Sunday, 13 July 2008

Music in Essaouira

If you think that the only music in Essaouira is at the festival, you would be very wrong. As you walk along its streets, you'll find yourself moving between islands of music: shops and stalls selling CDs - mainly gnaoua, but also sub-Saharan music from Mali and Senegal, shops selling souvenirs who play music to attract customers, and of course the cafes at Place Moulay Hassan, where sometimes the music is so loud that you can't hear the live music being played on the stage just around the corner!

Then, of course, there are the shops selling instruments: some more workshop that shop, where a lone craftsman makes instruments of wood and leather using hand-tools and skills that must have been passed down over the centuries.

Essaid Rhatrhat is one such who not only makes guimbris and djembes, but also plays them and sings as well, as you can see in this 10 minute clip that I recorded in June. I'd spotted his shop on the Derb Ibn Toumert, a little street that links the top end Place Moulay Hassan leading to Place Al Khaima. Younger musicians gather at his shop, to talk and get advice, a new string, or to try out a djembe. They address Essaid as 'maalem' (master), though he's wouldn't call himself that. Still its a term of respect that I think is well deserved.

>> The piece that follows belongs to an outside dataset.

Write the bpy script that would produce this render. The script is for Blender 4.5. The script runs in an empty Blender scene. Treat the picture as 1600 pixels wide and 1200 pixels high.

Just a few minute's walk away, where Derb Yousef Ben Tachfine joins the Mellah Qdim (aka Avenue Sidi Mohamed Ben Abdallah), you'll find Bob Music, a veritable treasure chest of musical instruments, old and new, from Morocco, other parts of Africa, and from Europe and the Americas. The shop is run by Abderrahim and his assistant Hamid, who you can see in this clip, playing an impromptu set on djembes.

Regular visitors to DaftNotStupid may recognise the music playing on Abderrahim's complex set of interconnected CD players and amplifiers at the beginning of the clip. A free CD to the first person to identify the number (add comment here please, but send you name and address by email to

Getting back to the theme of this meme (I know, I usually call them posts, but I liked the rhyme), you need to ask yourself the question "Why is there so much music in Essaouira?" Is it because of the festival, or is the festival here because of the music? I think the latter. Essaouira is one of the homes of Gnaoua music - it's in the soul and the blood of its inhabitants. If the festival stopped, the music wouldn't. People like Essaid would continue to ply their craft, making their own instruments and playing them for their own satisfaction and that of their friends and families.

While I'm on this subject,I've just counted up the gnaoua groups who played at the festival this year. Of the 28 maalems listed in the program, 13 come from Essaouira, 6 from Marrakech, and the remainder from the other gnaoua centres - Rabat (4), Casablanca (2), Meknes (1), Tangier (1), and Safi (1). While this certainly is partly due to local availability and a desire on the part of the organizers to promote native Souiri talent, it's probably also largely due to the fact that so many of the the Essaouira gnaouis are so darned good. Well, that my opinion. It just helps to show that music runs in the blood down there.